July 25, 2024 - The Financial Market Commission (CMF) released today the Financial Report of the Insurance Market as of the first trimester of 2024.
The insurance market recorded sales of USD 3,381 million between January and March of this year, a real increase of 4.2 percent over the same period last year. As of March 2024, sales in the life insurance market increased in real terms by 3.3 percent versus the first quarter of 2023, totaling USD 2,193 million. 66.4 percent of said sales were pension insurance, with 46.4 percent of total premiums being life annuities. Disability and survivors' Insurance accounted for 14.9 percent; banking and retail Insurance had 12.7 percent; and traditional collective insurance policies posted 11.2 percent.

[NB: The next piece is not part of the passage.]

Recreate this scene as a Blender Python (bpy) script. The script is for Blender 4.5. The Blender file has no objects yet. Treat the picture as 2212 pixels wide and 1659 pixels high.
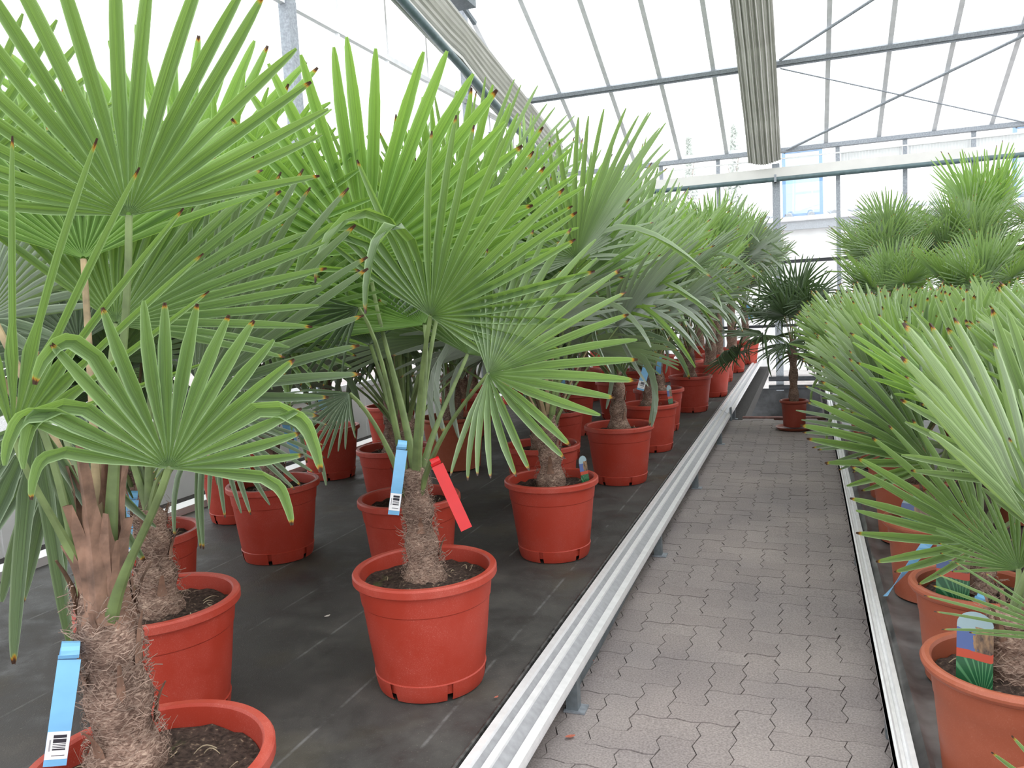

Sales in the general insurance market rose 5.9 percent in that span for a total of USD 1,187 million. As March 2024, the largest policy proportions in direct premiums were for motor vehicles (24.8 percent of sales); earthquake and tsunami (22.8 percent); fire (9.8 percent); guarantee and loan policies (4.8 percent) unemployment (4.7 percent); civil responsibility without motor vehicles (4.4 percent); the Compulsory Personal Accidents Insurance (SOAP, 3.2 percent); and personal accidents (2.1 percent).
Results
Profits for the insurance sector reached USD 339 million, increasing by 52.7 percent versus the first quarter of 2023.
Life insurance companies reported USD 265.3 million in profits, representing a real increase of 68.7 percent compared to 2023. This was due to lower claim costs and higher investment income despite an increase in rent costs. Higher life annuity sales, which required constituting a larger amount of tehcnical reserves in that span, explains said increase. General insurance posted profits for USD 73,9 million as of the end of the first quarter, a real increase of 14 percent compared to the same period last year. This was due to higher contribution margins because of increased premiums and lower claim costs.
The investment portfolios of both life and general insurance companies were mainly comprised of domestic fixed income instruments at 54 and 72.8 percent, respectively.